Australia, which accounts for 21% of global liquefied natural gas (LNG) exports, has successfully attracted billions of dollars in investments over decades because of its abundant resources and stable investment environment.
However, domestic supply shortages in the east coast and record gas prices last year prompted government measures including caps on local natural gas and coal prices.
Early this year, it proposed expanding its powers to curb LNG exports from Australia's three east coast projects to meet shortfalls for the region which is home to most of its population and gas-dependent manufacturers.
"Every single policy change they've made has hurt the sector, has hindered its ability to invest," Saul Kavonic, head of energy and resources at Credit Suisse, told the Australian Petroleum Production and Exploration Association conference.
"Large investors are now seeing investment in gas as unwelcome in Australia and its going to have repercussions well beyond just around energy security here," Kavonic said.
"For example, a Japanese company wants to build a hydrogen project, they're going to remember the experience they've seen in gas and know that when they build that larger project in 15 years, the government might come, increase the taxes, change the regulations, force their domestic regulation policy etc".
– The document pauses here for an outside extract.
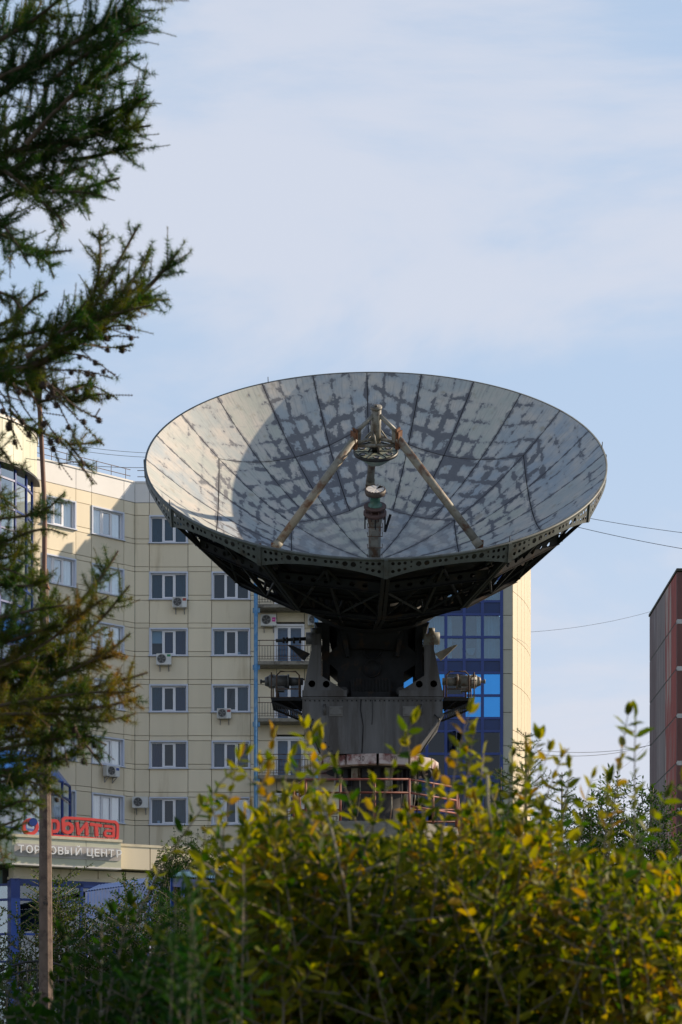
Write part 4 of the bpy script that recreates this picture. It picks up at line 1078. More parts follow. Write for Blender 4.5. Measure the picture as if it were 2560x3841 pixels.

"And that ... will see people do more hydrogen in the U.S. than in Australia instead."
Stable policies have always set Australia apart despite higher costs and hard-to-access resources, but a "pancake stack of policy changes" has made investment more difficult, said Bill Townsend, senior vice president corporate at Inpex Corp.
"When we do go to advanced projects, we'll have to add an additional risk or additional uncertainty into the mix."
"When you start to add up those pancakes into a stack, all the issues, it paints a picture of a deteriorating investment climate in the country, which is of concern," Townsend added.
Shell's Australia head Tony Nunan said while the company is complying, intervention is "not a desired place".
"It's incumbent on us as an industry, on government, on the regulators and our customers to make the market work, such that we can move away from this view that we can intervene in price."